Affinity Offers Pandora For Fashion

Former Google employee Abigail Holtz is looking to help shoppers discover the right apparel with her new startup Affinity, which offers a “Pandora for fashion” type functionality.

Holtz told Forbes that the online service uses a mixture of recommendation technology and human input to provide fashion suggestions for shoppers based on factors like style, fit, body shape and occasion.

“When we started building Affinity, the key focus was personalization. I was interested in personalization specifically because it had come up on every project I’ve worked on during my nearly 10 years at the intersection of fashion and tech (at startups and at Google), yet was still not solved well,” Holtz explained.

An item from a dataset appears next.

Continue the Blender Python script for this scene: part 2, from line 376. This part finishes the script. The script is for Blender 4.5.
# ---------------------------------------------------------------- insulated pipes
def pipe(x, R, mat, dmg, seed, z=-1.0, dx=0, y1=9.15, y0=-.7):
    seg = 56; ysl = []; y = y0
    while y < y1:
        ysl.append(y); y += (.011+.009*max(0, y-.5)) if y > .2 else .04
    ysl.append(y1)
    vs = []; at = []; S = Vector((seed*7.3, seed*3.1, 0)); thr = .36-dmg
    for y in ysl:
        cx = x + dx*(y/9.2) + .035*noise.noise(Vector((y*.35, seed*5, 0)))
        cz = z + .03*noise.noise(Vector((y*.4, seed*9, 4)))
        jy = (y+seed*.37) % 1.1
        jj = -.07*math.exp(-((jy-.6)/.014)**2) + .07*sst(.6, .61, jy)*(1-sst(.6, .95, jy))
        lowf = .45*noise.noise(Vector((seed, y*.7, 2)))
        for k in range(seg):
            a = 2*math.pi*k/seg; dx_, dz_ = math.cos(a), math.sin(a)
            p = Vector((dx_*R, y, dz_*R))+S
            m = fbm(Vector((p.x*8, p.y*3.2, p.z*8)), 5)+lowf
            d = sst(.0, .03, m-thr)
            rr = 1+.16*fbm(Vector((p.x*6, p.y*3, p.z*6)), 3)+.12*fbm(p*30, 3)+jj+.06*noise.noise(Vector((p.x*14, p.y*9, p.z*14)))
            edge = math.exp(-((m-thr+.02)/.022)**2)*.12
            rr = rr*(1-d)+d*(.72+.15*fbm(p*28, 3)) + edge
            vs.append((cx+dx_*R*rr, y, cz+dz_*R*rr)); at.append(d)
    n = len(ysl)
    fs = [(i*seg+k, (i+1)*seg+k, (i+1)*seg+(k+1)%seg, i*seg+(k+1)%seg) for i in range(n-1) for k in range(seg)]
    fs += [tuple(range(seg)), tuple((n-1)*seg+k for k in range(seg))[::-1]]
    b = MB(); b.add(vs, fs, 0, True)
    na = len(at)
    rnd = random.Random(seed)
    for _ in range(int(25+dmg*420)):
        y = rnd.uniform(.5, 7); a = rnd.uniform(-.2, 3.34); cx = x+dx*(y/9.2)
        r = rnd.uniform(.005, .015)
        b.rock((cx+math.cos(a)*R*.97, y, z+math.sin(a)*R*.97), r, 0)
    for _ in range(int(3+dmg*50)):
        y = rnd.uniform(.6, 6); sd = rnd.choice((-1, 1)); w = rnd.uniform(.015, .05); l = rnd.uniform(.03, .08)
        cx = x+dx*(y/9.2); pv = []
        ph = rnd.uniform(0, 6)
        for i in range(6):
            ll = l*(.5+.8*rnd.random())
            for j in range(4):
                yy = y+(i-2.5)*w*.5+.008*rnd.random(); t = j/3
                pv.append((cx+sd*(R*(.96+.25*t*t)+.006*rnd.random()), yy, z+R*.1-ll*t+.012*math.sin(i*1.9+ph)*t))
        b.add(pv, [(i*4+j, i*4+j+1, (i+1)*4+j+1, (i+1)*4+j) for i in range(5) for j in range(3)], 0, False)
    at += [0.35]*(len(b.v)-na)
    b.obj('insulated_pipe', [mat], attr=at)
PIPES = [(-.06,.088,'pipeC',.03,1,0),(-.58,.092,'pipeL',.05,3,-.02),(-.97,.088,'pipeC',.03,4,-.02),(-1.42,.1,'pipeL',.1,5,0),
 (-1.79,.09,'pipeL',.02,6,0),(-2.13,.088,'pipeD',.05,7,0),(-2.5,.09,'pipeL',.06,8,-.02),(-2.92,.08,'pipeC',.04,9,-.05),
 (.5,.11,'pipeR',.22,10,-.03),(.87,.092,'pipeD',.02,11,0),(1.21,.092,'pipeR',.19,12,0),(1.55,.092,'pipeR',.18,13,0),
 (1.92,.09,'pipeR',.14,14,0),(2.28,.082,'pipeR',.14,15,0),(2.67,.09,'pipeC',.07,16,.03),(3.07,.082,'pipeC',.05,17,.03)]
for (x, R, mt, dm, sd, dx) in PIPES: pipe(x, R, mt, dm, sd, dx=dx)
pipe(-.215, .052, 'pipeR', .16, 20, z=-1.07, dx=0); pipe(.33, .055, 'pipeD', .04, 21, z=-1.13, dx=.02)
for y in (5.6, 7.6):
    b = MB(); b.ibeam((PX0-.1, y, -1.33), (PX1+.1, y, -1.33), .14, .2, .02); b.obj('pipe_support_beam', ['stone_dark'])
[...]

“Personalization is so important in retail because if you don’t get the right items in front of the right people, they won’t buy anything. So it’s a problem that all merchants face.”

The site breaks down clothing into straightforward categories and offers a user interface that allows shoppers to like or dislike the options presented to them. Using an affiliate business model, Affinity receives a cut of purchases shoppers make when they click through directly to a retailer’s site.

“I’m a big believer that a product needs both sizzle and steak. Our recommendations, or ‘picks,’ are the sizzle — what gets users excited and keeps them coming back. Picks are topical/seasonal, trend-related (basically what you should be shopping right now), and fun to look at and rate,” she said.

“The rest of the site — the personalized shops and soon-to-launch features like personalized browsing by category/occasion/trend — are the steak. They offer shoppers utility and convenience by making it easy to shop hundreds of retailers at once and find whatever they need or want, without having to go through site after site digging through page after page of items they would never even consider buying.”